→ **DATASET EXCERPTS**
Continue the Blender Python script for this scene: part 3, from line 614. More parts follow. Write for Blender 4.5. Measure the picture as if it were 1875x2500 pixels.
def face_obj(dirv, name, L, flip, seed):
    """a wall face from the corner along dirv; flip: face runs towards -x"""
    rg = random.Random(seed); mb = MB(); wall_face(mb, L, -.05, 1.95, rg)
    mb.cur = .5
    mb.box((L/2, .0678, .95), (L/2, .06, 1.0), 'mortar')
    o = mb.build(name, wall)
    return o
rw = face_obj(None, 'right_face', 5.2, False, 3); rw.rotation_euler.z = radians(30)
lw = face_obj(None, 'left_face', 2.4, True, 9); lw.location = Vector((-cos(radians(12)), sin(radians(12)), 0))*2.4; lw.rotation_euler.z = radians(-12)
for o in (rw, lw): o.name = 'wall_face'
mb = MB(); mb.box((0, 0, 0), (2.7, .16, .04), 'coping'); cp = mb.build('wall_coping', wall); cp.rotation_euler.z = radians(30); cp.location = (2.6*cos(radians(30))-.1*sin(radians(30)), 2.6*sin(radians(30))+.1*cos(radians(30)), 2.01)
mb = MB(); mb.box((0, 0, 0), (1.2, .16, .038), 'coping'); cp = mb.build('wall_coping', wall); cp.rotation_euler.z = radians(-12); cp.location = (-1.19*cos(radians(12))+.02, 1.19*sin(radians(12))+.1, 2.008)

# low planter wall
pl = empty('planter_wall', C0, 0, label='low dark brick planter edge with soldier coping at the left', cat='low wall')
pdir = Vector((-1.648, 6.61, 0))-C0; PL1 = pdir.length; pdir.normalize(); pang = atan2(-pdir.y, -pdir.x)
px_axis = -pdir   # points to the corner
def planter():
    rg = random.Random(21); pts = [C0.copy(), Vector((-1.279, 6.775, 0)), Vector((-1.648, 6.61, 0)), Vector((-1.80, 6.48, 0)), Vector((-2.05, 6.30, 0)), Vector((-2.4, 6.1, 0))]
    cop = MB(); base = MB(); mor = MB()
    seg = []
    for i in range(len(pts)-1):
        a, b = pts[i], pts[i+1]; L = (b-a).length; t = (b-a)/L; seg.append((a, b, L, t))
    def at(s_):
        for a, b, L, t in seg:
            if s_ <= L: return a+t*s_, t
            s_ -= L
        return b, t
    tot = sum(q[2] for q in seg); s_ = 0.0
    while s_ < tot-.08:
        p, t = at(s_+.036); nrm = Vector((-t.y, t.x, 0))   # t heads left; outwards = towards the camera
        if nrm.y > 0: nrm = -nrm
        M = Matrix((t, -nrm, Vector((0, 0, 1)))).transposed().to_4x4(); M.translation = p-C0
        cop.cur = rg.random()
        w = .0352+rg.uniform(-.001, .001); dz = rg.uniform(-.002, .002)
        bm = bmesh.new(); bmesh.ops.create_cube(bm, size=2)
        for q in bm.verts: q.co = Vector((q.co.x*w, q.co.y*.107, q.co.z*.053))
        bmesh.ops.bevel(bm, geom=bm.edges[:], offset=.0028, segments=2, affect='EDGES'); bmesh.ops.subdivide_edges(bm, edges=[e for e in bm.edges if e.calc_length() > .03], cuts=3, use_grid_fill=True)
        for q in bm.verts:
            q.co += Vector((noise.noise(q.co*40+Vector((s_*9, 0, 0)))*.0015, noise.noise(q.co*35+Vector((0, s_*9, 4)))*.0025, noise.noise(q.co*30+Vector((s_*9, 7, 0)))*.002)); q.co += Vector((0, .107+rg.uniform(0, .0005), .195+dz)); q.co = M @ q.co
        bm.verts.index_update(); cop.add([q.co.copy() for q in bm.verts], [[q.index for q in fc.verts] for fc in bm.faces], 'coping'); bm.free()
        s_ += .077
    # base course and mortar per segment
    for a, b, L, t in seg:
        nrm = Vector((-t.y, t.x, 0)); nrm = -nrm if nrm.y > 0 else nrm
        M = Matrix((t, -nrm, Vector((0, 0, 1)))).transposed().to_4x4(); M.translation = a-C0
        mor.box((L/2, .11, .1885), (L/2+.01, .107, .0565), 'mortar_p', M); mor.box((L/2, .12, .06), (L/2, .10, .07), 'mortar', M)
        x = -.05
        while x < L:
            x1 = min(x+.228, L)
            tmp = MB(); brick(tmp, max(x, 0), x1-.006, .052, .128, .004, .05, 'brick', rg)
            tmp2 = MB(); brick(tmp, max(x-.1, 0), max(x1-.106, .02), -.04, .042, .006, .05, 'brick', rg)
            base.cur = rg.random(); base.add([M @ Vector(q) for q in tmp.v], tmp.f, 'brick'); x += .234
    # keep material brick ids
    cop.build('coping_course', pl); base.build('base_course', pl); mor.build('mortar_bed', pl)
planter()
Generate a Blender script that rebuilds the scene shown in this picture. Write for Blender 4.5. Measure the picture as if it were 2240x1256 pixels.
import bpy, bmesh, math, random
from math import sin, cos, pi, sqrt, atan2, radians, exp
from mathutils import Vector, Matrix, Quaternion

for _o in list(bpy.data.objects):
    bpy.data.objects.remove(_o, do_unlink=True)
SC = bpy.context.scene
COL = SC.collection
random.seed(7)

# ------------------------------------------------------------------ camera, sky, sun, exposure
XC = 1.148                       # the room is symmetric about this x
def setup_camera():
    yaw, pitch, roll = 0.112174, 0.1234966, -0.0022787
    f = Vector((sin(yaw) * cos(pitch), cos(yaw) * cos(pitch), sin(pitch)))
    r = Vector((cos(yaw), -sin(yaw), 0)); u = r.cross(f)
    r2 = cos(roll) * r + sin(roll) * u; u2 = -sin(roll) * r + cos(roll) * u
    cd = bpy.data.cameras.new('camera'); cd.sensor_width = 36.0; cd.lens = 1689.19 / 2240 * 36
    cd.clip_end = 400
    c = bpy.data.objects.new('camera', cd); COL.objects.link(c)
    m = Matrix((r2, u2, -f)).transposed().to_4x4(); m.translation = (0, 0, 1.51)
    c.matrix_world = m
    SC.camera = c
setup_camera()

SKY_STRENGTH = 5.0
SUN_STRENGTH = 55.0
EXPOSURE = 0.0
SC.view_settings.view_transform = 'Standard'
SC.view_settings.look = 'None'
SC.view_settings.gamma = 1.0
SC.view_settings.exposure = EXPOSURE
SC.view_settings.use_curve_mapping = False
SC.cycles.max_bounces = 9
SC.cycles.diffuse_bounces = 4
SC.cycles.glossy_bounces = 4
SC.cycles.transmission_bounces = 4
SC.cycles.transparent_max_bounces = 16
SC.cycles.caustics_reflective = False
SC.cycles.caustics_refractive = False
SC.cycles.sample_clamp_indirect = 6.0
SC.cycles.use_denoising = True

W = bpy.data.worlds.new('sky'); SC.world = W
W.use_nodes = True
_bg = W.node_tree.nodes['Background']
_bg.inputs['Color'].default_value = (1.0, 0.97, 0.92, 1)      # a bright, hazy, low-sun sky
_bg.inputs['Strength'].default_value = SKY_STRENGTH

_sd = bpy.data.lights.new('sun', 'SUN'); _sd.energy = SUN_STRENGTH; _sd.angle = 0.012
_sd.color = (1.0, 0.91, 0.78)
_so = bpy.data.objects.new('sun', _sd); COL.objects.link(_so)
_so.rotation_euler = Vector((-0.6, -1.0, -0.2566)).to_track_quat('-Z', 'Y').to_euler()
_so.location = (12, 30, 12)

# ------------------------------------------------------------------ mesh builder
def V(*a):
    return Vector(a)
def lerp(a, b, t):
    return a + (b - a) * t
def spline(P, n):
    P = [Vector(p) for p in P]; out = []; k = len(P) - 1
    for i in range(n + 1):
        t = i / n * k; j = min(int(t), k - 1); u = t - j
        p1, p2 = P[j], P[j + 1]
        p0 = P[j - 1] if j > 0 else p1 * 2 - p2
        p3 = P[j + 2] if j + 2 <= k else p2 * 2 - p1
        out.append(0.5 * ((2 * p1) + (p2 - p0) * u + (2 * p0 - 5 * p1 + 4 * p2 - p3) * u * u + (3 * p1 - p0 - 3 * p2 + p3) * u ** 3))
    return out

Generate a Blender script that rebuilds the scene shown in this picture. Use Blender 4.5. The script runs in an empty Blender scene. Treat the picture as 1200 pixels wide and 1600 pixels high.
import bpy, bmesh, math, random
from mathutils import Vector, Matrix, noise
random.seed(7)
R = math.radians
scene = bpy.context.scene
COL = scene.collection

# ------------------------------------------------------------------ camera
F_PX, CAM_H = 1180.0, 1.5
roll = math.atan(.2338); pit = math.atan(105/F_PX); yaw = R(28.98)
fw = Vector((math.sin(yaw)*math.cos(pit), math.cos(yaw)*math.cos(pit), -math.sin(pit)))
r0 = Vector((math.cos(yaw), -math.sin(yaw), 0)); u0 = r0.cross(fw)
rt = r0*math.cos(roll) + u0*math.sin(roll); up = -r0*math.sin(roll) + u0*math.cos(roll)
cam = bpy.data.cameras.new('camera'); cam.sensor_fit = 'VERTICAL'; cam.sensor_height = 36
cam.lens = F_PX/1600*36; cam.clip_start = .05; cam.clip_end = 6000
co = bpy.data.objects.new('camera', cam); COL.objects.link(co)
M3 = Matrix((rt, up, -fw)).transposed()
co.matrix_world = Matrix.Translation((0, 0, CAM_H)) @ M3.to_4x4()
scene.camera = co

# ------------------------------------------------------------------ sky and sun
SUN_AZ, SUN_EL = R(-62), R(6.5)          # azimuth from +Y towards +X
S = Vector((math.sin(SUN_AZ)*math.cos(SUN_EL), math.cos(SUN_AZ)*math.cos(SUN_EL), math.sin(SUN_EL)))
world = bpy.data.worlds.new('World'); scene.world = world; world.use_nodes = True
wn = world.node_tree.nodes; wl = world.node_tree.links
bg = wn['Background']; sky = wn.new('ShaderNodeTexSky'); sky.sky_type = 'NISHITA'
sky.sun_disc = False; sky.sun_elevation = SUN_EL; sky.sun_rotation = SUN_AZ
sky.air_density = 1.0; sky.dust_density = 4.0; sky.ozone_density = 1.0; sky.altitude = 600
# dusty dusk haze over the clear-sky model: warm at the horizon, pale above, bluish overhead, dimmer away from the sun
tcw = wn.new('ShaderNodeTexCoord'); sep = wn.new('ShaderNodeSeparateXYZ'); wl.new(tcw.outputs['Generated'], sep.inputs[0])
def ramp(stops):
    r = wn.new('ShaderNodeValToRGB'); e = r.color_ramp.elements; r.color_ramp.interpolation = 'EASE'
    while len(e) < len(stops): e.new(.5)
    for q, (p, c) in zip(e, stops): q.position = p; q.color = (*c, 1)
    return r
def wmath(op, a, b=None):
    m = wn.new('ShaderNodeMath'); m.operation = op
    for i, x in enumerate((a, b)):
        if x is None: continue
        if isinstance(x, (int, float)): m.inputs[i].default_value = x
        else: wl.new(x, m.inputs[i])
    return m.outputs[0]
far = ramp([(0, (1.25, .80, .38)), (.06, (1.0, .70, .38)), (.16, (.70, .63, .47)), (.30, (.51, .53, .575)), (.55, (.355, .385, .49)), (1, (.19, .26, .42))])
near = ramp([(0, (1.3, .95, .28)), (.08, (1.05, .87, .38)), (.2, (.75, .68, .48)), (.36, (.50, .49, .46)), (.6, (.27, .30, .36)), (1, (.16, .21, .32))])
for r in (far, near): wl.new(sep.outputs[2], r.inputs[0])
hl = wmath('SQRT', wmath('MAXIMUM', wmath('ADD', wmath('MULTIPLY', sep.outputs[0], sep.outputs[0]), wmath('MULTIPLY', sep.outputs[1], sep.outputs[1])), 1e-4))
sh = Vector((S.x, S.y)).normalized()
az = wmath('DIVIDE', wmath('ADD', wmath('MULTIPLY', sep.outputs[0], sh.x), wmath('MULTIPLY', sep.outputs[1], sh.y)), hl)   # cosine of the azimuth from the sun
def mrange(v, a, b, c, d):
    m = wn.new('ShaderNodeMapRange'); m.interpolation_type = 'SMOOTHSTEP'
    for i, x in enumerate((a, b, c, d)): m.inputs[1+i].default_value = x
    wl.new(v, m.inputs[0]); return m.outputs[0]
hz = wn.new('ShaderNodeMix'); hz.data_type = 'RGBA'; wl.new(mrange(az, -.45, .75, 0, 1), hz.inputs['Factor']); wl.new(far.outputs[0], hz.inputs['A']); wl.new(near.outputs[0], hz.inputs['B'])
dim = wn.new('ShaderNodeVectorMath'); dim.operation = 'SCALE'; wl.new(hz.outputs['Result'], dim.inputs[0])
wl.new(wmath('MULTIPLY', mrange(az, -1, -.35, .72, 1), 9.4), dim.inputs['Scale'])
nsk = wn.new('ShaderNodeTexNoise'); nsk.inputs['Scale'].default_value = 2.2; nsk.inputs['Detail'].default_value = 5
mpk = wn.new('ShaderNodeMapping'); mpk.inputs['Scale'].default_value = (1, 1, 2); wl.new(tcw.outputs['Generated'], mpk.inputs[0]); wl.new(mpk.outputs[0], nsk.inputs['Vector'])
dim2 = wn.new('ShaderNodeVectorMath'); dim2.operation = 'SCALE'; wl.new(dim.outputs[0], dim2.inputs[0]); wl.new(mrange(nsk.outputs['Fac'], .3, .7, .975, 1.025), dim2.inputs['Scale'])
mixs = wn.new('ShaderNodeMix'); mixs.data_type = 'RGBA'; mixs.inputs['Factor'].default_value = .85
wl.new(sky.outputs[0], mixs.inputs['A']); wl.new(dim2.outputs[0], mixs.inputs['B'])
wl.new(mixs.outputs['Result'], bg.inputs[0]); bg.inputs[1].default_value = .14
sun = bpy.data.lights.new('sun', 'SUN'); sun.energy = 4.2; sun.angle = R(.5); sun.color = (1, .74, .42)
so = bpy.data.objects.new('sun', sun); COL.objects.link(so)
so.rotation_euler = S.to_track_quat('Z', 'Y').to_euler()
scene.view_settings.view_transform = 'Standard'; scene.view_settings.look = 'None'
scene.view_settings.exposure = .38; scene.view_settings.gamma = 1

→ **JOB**
Proceeding from the line containing "1600 pixels high." through the line containing "COL = scene.collection", transcribe the lines above exactly, both end lines included.

→ **ANSWER TO THIS PROBLEM**
Generate a Blender script that rebuilds the scene shown in this picture. Use Blender 4.5. The script runs in an empty Blender scene. Treat the picture as 1200 pixels wide and 1600 pixels high.
import bpy, bmesh, math, random
from mathutils import Vector, Matrix, noise
random.seed(7)
R = math.radians
scene = bpy.context.scene
COL = scene.collection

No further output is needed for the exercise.